In the summer of 2000, Esquire magazine published a classic, if somewhat bizarre, piece of war reportage: Scott Anderson’s “What I Did on My Summer Vacation.” It told the tale of Anderson and four other reporters who, having covered the Balkan War, return to Sarajevo for the five-year anniversary of peace.

Reconnecting over drinks, they decide to capture the war criminal Radovan Karadicz, the most wanted man in Europe, widely believed to be protected by loyalists in the mountainous Serbian territory close to the Montenegro border. Enlisting the help of disaffected local police and dubious spies, all the while encouraging the misconception by relieved locals that they are in fact the long-awaited CIA hit squad, the journalists embark on a journey so dangerous as to be absurd.

Richard Shepard’s film fictionalization, The Hunting Party, opens with a disclaimer: “Only the most ridiculous parts of this story are true.”

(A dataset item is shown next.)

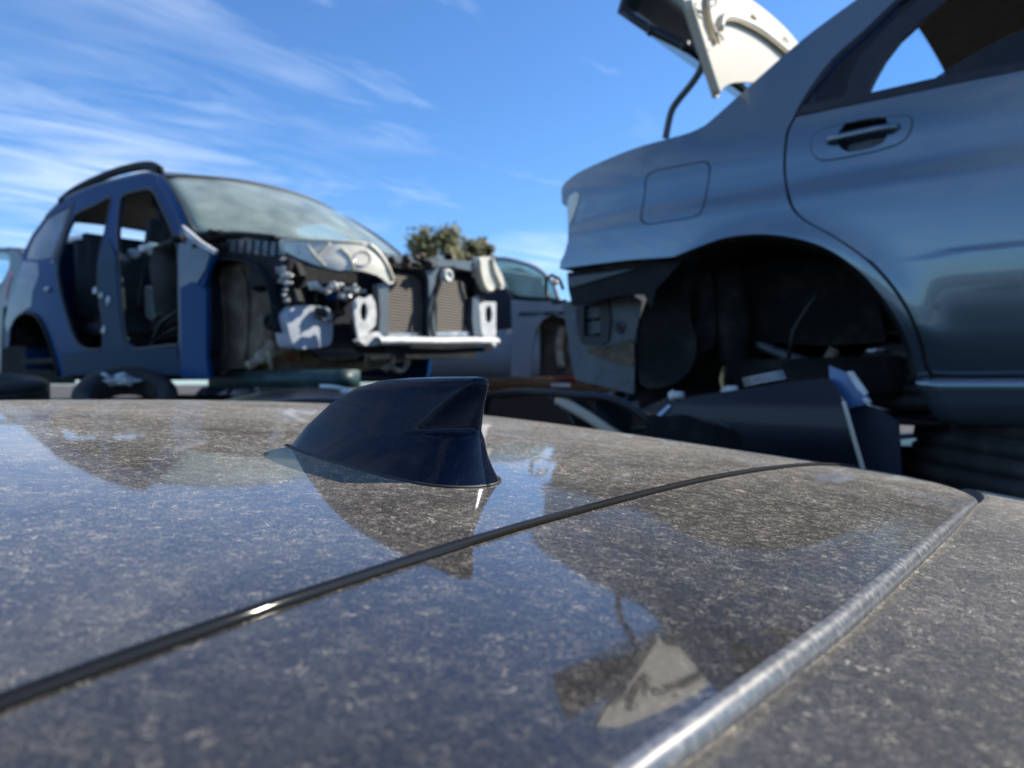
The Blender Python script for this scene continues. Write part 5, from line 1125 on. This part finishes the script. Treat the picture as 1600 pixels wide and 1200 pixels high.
# ------------------------------------------------------------------ 8. trees far behind
def tree(name, label, x, y, base_h, crown_c, crown_r, n, seed, leaf=0.16):
    rnd = random.Random(seed); t = thing(name, label, 'tree', (x, y, 0), 'trees beyond the yard')
    mb = MB(); top = Vector((x, y, crown_c+crown_r[2]*0.3))
    mb.tube([Vector((x, y, -0.1)), Vector((x+0.1, y, base_h*0.5)), Vector((x-0.05, y, base_h)), top], [0.26, 0.2, 0.15, 0.05], 10)
    mb.build('trunk', 'bark', t)
    clumps = []; v = []; f = []
    br = MB()
    for i in range(26):
        a = rnd.uniform(0, 2*math.pi); el = rnd.uniform(-0.5, 1.0); rr = rnd.uniform(0.5, 1.0)
        c = Vector((x+crown_r[0]*rr*math.cos(a)*math.cos(el), y+crown_r[1]*rr*math.sin(a)*math.cos(el), crown_c+crown_r[2]*rr*math.sin(el)))
        clumps.append((c, rnd.uniform(0.25, 0.48)*min(crown_r)))
        br.tube([Vector((x, y, base_h)), Vector((x, y, base_h)).lerp(c, 0.5)+Vector((0, 0, 0.2)), c], [0.07, 0.045, 0.015], 6)
    br.build('branches', 'bark', t)
    for i in range(n):
        c, r = rnd.choice(clumps)
        d = Vector((rnd.gauss(0, 1), rnd.gauss(0, 1), rnd.gauss(0, 1))).normalized()*r*rnd.uniform(0.2, 1.1)
        p = c+d; u = Vector((rnd.gauss(0, 1), rnd.gauss(0, 1), rnd.gauss(0, 1))).normalized(); w_ = u.orthogonal().normalized(); s = leaf*rnd.uniform(0.5, 1.2)
        b = len(v); v += [p-u*s, p+w_*s*0.5, p+u*s, p-w_*s*0.5]; f.append((b, b+1, b+2, b+3))
    obj('crown', v, f, 'leaf', t, smooth=False)
    return t
D = 42.0
tree('oak_tree', 'olive green tree behind the radiators, the larger of the pair', (684-800)/FPX*D, D, 4.5, 7.75, (2.0, 1.9, 2.2), 5600, 3)
tree('oak_tree', 'smaller olive tree behind the right headlamp of the blue SUV', (744-800)/FPX*D, D+1.5, 4.0, 8.2, (0.95, 1.2, 2.0), 3200, 5)
tree('oak_tree', 'spindly tree top just above the tip of the near headlamp', (604-800)/FPX*D, D+4, 5.0, 8.0, (0.25, 0.3, 0.9), 500, 9, 0.13)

Though Richard Gere, Terrence Howard and a wonderful Jesse Eisenberg (The Squid and the Whale) compose a great hero triad, much of the dialogue sounds forced, artifice in an attempt to make these guys sound cool. The scenes are awkward, evoking an image of the screenwriter-at-desk-in-struggle-with-structure rather than allowing you to get lost in the oh so juicy tale.

Part of the problem is that it’s not clear why Gere’s character, Simon – a world-weary war reporter who loses his career after having a live “meltdown” – is thrown out of the news media’s good graces. A momentary loss of temper doesn’t seem like enough; it just feels like a convenient, and much-needed, plot point.

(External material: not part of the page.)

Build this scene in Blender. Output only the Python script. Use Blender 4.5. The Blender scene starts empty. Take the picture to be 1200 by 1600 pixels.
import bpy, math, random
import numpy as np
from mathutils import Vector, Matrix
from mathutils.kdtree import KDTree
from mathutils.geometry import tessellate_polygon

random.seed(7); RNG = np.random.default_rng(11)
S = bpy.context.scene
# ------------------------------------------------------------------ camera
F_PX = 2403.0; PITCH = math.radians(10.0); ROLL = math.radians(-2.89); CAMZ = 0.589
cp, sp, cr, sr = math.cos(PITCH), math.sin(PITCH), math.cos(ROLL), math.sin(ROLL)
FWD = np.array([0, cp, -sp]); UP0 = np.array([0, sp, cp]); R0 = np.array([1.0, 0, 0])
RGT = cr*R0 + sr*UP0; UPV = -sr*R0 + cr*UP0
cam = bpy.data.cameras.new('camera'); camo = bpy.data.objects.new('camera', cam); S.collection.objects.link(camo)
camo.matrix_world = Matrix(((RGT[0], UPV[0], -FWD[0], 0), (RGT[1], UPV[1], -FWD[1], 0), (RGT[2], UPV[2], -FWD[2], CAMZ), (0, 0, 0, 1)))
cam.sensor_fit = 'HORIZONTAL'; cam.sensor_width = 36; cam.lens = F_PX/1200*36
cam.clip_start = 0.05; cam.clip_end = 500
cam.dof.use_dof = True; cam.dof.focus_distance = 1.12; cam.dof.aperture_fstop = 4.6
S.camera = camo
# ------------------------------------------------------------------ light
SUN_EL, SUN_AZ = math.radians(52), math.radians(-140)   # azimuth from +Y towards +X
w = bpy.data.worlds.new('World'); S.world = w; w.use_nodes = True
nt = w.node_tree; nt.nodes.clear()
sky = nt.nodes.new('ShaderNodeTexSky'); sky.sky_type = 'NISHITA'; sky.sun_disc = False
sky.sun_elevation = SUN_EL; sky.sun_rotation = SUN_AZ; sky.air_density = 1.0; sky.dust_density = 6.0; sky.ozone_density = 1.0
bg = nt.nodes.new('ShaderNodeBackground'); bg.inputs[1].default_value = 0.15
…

Similarly, a big part of the premise is that Simon reels back into the life of former cameraman Duck (Howard), but Gere’s off-screen time is short enough to render the point moot. No amount of Duck’s voice-over narration – upon which the film heavily relies – can change that.

Despite its problems, however, the film is packed with an entertaining – and, it turns out, not entirely fictional – ensemble of characters, from a mobster midget and a donut-loving UN imbecile to an axe-toting, death-punk Serb nightmare. The reason why The Hunting Party works is that its awkwardness matches that of the world it seeks to critique.

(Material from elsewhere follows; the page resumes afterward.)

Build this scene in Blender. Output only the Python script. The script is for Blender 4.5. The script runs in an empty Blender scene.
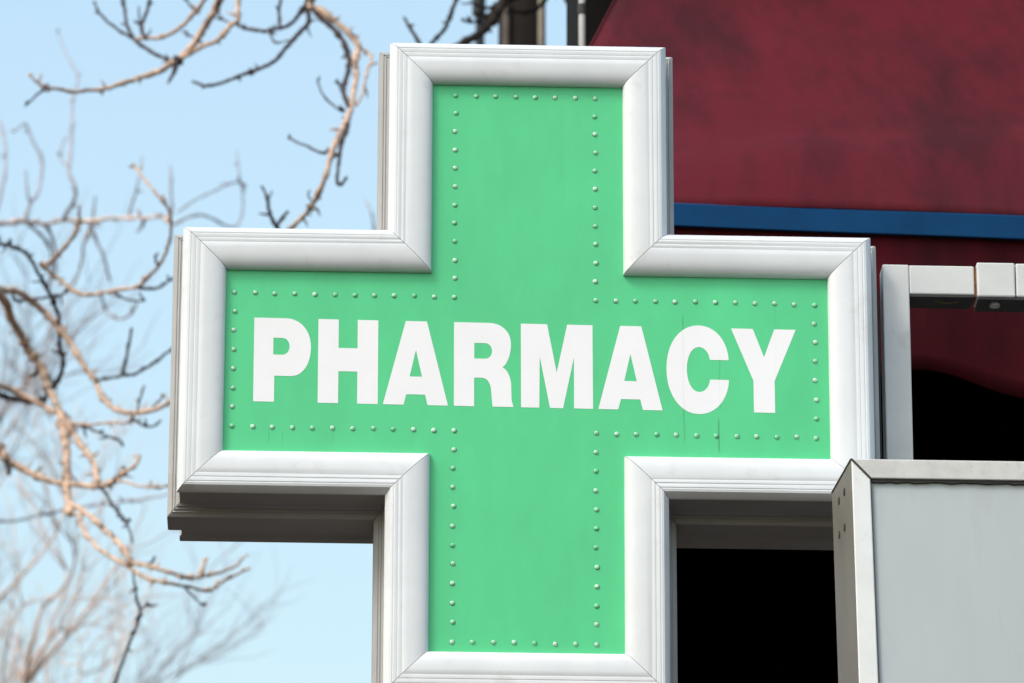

The tongue-in-cheek disclaimer draws attention to what might otherwise be dismissed: what should be a responsible, international community that seeks to capture war criminals rather than work with them in “negotiations” does not exist. Our notions of such are no more than fallacy, a figment of our naive collective imagination. What Shepard does right is to point out that this, in the end, is ridiculous.

Grade: B

The Hunting Party releases in select theaters Sept. 7.